NEW ORLEANS — As the Hurricane Katrina levee-failure case issues its settlement rewards, some victims are feeling less than vindicated with the small monetary amounts awarded to them.
With a total of $17 million in districts' insurance money dedicated to paying claims of the thousands of victims of the levee failure, many are seeing less money than anticipated. Awards vary from $3 to $3,000, according to a report by WWLTV.com. However, as much as $3.5 million of the settlement has been awarded to the 35 lawyers that represented claimants in the case, while another $2.5 million has paid for the administrative costs of the settlement.
“The details that are coming to light in the levee-breach lawsuit settlement are appalling,” Melissa Landry, executive director at Louisiana Lawsuit Abuse Watch, told the Louisiana Record. “Twelve years after the class-action lawsuit was filed, flood victims are receiving notices of settlement payments as little as $3. Meanwhile, trial lawyers, settlement administrators and court contractors collected more than $6 million.”
The case, which initially started with a pursuant claim of $10 billion from U.S. Army Corps of Engineers, has dwindled after the U.S. 5th District Circuit Court of Appeals reversed the ruling at the district-court level and removed the Corps of Engineers from any liability to the claims against it. This left the 120,000 claims to fall in the hands of the Orleans Levee District, East Jefferson Levee District, and the Lake Borgne Levee District, which had a combined total of $17 million in insurance coverage to pay the claims that ballooned to more than $20 million with interest.

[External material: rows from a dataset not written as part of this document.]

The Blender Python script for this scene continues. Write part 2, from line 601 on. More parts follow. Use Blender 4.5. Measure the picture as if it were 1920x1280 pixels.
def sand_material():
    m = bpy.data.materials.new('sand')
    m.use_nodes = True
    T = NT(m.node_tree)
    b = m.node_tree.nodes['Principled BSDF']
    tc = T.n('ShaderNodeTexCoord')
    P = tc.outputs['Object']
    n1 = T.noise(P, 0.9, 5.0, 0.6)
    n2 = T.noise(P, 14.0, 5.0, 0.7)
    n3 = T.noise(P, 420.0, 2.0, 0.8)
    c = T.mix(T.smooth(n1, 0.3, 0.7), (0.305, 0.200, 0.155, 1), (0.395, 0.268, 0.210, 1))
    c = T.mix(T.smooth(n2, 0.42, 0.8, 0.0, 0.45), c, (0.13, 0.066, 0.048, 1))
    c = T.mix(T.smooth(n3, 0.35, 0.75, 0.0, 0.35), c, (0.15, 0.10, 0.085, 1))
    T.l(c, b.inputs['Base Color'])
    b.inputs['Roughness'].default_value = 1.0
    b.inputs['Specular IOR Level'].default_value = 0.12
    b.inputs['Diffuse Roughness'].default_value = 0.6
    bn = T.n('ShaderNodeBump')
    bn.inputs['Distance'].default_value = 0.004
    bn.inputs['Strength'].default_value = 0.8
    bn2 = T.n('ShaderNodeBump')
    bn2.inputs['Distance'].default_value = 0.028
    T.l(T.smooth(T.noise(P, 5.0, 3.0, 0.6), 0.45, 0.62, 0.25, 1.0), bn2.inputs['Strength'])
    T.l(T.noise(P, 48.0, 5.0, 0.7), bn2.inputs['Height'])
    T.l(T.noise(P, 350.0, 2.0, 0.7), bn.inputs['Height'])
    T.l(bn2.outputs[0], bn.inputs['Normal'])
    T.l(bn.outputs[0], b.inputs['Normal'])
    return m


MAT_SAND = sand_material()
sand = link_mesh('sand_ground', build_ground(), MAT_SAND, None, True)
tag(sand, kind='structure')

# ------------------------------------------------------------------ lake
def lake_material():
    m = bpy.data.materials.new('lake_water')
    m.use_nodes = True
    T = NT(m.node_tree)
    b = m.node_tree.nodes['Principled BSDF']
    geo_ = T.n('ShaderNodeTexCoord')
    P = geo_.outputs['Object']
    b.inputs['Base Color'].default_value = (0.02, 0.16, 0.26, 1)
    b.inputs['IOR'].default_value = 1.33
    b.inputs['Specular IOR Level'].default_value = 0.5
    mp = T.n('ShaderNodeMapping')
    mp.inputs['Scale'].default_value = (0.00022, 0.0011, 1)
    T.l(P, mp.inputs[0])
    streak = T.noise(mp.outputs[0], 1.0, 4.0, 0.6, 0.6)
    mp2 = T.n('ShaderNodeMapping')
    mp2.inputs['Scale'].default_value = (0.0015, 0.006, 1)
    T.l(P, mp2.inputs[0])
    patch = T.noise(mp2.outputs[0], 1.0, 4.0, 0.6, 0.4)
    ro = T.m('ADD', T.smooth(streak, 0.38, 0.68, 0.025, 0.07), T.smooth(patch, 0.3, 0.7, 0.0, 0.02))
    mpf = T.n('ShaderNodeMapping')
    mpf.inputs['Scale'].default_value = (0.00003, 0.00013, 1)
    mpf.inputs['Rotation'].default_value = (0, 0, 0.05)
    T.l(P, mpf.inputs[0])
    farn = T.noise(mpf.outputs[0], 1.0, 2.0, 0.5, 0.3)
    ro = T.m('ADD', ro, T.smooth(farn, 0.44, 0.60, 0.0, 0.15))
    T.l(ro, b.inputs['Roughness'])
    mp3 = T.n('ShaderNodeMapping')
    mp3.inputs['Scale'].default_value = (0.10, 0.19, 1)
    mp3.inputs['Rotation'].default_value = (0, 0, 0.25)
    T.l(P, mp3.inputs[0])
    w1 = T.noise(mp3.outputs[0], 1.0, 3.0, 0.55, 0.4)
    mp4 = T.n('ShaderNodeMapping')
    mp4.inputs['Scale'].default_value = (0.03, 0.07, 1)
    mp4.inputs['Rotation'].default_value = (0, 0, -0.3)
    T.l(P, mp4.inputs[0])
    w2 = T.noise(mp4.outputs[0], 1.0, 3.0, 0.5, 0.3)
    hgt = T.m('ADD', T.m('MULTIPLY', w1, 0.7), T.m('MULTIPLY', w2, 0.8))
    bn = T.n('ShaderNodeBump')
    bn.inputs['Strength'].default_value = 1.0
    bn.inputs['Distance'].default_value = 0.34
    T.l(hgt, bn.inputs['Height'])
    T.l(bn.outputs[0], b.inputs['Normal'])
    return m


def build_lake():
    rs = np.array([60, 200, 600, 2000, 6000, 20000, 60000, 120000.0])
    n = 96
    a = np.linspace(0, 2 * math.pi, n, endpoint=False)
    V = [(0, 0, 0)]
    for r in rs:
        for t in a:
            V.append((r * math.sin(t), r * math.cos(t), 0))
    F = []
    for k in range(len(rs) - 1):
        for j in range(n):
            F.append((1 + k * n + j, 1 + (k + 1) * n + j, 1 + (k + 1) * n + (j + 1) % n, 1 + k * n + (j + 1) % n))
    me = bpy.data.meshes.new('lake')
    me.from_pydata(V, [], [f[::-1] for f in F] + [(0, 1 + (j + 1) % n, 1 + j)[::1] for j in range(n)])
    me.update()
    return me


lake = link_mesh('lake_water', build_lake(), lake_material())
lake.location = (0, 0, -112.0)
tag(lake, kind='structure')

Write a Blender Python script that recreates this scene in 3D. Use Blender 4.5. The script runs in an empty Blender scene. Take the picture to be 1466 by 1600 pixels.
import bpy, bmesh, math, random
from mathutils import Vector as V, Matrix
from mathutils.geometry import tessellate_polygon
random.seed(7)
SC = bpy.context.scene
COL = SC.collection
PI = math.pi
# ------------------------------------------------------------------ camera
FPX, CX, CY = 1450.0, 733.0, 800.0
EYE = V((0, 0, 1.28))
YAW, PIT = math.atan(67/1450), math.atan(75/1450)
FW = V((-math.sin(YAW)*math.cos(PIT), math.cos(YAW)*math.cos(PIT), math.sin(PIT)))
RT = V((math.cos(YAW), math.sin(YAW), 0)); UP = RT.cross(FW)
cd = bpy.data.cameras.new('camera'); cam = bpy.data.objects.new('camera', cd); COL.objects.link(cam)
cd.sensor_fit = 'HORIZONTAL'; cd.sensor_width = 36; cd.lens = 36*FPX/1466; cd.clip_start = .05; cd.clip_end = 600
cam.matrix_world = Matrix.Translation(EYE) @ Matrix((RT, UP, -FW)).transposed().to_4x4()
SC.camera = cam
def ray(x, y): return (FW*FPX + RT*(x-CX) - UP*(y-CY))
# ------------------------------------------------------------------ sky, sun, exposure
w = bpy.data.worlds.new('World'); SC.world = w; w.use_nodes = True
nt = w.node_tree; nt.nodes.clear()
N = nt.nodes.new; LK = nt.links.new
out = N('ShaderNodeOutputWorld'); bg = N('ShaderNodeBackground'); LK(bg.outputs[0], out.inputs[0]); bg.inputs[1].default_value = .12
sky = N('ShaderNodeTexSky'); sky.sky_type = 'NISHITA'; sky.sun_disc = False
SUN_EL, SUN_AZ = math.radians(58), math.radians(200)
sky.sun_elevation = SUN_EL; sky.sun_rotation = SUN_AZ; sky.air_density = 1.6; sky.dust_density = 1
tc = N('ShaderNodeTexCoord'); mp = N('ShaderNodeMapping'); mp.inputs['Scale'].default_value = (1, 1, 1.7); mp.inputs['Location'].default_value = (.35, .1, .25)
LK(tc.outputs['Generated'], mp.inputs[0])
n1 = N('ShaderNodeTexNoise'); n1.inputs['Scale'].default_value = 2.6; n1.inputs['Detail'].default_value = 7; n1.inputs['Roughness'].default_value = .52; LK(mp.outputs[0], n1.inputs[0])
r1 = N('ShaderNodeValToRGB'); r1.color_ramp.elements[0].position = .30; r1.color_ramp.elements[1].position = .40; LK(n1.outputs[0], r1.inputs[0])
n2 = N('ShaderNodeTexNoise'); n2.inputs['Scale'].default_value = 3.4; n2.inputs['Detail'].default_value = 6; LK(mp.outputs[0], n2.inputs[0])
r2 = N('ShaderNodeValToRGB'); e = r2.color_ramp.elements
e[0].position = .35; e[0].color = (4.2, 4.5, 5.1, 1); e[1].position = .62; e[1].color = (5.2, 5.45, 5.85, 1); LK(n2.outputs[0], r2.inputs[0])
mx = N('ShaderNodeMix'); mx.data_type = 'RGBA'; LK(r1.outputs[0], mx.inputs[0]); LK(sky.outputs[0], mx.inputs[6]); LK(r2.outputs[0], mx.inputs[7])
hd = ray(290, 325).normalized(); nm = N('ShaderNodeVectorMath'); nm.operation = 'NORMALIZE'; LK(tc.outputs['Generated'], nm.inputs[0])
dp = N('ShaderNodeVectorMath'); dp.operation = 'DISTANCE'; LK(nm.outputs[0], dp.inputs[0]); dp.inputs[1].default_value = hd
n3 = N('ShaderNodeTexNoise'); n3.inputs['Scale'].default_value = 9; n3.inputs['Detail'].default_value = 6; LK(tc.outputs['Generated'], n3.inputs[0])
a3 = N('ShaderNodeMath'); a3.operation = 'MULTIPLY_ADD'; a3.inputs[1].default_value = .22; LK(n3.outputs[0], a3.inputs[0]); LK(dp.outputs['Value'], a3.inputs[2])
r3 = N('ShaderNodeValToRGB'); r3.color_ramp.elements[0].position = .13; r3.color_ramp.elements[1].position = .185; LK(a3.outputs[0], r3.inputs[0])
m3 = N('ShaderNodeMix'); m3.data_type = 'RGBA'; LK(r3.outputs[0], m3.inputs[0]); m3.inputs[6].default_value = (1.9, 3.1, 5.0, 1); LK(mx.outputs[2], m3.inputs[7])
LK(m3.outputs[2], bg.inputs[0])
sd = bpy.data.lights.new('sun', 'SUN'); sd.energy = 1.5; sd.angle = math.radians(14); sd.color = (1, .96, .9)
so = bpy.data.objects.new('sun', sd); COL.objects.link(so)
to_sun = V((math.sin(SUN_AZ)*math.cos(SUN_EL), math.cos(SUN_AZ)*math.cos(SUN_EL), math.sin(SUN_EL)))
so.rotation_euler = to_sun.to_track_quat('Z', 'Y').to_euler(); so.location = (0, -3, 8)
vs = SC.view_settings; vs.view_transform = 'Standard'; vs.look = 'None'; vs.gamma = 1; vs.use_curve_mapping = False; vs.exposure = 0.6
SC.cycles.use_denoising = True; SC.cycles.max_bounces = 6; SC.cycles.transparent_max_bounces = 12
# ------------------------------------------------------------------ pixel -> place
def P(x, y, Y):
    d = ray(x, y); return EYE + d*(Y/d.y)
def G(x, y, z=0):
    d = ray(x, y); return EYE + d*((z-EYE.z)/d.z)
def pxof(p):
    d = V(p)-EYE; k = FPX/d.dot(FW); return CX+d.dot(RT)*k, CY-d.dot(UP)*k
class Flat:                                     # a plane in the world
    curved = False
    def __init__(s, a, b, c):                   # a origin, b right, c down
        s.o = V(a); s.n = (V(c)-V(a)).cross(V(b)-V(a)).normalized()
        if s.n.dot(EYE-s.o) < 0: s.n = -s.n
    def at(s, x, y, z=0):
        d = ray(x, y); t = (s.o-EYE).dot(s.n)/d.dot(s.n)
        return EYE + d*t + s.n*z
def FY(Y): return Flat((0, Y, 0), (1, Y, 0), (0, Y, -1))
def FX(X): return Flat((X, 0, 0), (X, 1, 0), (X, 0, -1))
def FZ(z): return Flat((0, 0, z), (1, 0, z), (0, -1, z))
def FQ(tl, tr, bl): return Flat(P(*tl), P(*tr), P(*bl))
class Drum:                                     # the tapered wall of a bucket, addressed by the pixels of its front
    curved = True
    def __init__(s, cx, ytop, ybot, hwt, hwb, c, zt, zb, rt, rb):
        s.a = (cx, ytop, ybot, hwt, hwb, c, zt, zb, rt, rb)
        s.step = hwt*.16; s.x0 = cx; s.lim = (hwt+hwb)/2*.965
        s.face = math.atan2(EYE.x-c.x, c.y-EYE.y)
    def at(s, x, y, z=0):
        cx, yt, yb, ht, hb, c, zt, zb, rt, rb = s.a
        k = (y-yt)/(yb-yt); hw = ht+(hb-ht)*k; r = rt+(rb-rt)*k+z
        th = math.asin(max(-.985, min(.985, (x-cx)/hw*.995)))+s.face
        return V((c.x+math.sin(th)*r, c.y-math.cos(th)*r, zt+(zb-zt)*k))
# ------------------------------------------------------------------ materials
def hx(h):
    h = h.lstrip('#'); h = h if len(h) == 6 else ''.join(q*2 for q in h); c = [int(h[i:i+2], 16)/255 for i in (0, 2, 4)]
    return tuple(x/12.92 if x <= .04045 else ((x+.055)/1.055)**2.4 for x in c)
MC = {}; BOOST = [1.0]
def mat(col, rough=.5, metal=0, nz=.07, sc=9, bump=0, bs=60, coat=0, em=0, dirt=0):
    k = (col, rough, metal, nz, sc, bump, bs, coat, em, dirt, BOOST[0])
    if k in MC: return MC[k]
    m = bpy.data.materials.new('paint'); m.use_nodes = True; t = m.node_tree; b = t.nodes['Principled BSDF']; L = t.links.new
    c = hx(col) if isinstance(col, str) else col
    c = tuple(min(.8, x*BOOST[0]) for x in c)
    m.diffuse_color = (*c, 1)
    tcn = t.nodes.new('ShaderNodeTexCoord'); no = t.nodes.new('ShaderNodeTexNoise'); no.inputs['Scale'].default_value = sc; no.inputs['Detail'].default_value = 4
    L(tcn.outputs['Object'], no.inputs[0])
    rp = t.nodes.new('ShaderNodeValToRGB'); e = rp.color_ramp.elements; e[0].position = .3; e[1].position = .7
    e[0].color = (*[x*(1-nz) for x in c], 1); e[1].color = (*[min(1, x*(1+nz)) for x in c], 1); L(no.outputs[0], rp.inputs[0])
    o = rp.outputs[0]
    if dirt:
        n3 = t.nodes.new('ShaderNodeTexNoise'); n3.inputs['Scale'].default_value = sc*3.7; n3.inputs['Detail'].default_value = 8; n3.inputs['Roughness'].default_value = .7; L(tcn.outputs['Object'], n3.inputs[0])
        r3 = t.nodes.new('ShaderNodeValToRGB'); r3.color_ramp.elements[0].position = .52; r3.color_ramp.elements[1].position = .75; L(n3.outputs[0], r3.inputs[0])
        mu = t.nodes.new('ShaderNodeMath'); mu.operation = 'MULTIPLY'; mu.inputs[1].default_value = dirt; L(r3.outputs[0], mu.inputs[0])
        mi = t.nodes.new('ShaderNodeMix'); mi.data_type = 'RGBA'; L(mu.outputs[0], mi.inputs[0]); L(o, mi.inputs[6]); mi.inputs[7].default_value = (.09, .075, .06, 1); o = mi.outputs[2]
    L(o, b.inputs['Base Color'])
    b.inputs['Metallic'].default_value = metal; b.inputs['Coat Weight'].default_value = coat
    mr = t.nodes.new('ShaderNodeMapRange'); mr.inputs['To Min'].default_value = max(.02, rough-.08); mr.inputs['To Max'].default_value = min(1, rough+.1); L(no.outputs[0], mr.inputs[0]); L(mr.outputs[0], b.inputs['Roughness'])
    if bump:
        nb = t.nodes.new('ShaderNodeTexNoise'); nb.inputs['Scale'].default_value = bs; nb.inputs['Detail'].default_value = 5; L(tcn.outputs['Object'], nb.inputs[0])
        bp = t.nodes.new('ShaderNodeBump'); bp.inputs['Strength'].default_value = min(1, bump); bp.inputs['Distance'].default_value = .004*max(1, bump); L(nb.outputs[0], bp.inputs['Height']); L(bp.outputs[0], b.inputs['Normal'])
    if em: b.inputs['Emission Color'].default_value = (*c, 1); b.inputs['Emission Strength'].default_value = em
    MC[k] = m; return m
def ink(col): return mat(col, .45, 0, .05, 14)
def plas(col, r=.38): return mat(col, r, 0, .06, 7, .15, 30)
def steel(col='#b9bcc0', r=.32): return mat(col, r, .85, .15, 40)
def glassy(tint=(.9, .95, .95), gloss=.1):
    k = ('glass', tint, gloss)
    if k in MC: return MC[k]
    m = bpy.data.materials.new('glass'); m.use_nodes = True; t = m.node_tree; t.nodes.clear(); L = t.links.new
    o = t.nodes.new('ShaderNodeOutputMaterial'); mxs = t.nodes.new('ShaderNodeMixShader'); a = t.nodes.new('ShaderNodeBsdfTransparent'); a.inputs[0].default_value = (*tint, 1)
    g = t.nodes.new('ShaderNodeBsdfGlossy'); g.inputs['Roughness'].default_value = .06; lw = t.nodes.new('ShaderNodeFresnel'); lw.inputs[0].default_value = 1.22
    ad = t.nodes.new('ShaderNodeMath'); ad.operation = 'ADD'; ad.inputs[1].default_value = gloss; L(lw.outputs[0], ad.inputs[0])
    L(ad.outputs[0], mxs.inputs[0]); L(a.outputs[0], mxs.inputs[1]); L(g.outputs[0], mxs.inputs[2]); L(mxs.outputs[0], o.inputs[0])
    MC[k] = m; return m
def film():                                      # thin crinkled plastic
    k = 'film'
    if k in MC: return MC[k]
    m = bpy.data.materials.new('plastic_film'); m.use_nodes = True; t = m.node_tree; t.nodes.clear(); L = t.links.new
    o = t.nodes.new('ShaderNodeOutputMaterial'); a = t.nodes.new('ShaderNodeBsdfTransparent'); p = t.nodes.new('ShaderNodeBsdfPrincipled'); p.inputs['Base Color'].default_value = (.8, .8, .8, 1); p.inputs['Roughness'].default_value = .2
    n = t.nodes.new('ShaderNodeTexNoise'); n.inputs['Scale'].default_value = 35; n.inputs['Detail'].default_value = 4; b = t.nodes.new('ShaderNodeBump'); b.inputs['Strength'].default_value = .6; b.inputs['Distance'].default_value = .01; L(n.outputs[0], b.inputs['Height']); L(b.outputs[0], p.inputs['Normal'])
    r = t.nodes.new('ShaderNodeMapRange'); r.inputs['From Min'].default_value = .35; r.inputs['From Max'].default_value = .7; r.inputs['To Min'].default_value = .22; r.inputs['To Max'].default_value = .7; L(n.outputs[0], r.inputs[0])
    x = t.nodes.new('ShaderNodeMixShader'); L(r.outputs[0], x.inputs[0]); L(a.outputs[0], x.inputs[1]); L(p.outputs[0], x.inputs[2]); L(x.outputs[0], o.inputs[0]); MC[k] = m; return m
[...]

While the initial suit focused on victims of Hurricane Katrina, the scope of the settlement has been widened to include damage done during Hurricane Rita as well as non-flood property damage. It also covers renters and businesses and anyone that was visiting the region during the flooding, providing an average $118 per claim, according to WWLTV.com.
“The inequity in these settlements epitomizes everything that's wrong with our civil-justice system,” Landry said. “Our courts should be used to make victims whole, not to make personal-injury lawyers rich.”